Stephen Arnold, November 3, 2008
Azure as Manhattan Project
November 3, 2008
I usually find myself in agreement with Dan Farber’s analyses. I generally agree with his “Microsoft’s Manhattan Project” write up here. Please, read his article, because I can be more skeptical about Microsoft’s ability to follow through with some of its technical assertions. It is easy for a Microsoft executive to say that software will perform a function. It is quite a different thing to deliver software that actually delivers. Mr. Farber is inclined to see Microsoft’s statements and demos about Microsoft Azure as commitment. He wrote:
Microsoft’s cloud computing efforts have gotten off to a slow start compared with competitors, and it’s on the scale of a Manhattan Project for Windows. Azure is in pre-beta and who knows how it will turn out or whether consumers and companies will adopt it with enough volume to keep Microsoft’s business model and market share intact. But there is no turning back and Microsoft has finally legitimized Office in the cloud.

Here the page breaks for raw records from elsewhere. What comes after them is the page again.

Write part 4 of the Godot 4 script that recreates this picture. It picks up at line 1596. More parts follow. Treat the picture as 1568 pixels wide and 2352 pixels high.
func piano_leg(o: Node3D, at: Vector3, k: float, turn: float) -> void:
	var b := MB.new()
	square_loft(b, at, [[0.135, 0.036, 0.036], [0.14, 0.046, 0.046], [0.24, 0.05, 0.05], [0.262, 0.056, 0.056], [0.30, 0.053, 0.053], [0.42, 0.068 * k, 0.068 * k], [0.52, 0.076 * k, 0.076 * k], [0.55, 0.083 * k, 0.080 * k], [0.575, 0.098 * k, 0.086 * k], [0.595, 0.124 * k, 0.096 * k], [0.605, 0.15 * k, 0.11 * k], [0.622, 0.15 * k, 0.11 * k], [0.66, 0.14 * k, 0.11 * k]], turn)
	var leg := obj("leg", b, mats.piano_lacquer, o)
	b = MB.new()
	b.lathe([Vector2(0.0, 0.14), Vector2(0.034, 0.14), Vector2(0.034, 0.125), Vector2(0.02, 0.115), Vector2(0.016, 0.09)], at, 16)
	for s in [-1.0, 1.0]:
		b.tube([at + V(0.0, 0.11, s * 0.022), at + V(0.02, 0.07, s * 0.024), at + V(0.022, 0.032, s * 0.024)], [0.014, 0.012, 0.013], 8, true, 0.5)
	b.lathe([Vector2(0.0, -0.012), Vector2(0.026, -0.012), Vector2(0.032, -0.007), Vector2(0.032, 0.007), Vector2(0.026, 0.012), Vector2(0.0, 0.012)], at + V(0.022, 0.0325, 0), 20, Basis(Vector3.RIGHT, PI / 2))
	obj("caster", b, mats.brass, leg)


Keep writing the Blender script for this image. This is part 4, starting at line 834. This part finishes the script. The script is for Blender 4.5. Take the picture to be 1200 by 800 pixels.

My take is similar but there is an important difference between what Microsoft is setting out to do and what Google and Salesforce.com, among others, have done. Specifically, Google and Salesforce.com have developed new applications to run in a cloud environment. Google has many innovations, including MapReduce and Salesforce.com has its multi tenant architecture.
Microsoft’s effort will, in part, involve moving existing applications to the cloud. I think this is going to be an interesting exercise. Some of these targeted for the cloud applications like SharePoint have their share of problems. Other applications do not integrate well in on premises locations so those hiccups have to be calmed.
The big difference between Azure and what Google and other Microsoft competitors are doing may be more difficult than starting from ground zero. Unfortunately, time is not on Microsoft’s side. Microsoft also has the friction imposed by the bureaucracy of a $60.0 billion company. Agility and complexity may combine to pose some big challenges for the Azure Manhattan Project. The Manhattan Project was complex but focused on one thing. Microsoft’s Azure by definition has to focus on protecting legacy applications, annuity revenue, and existing functions in a new environment. That’s a big and possibly impossible job to get right on a timeline of a year and a half.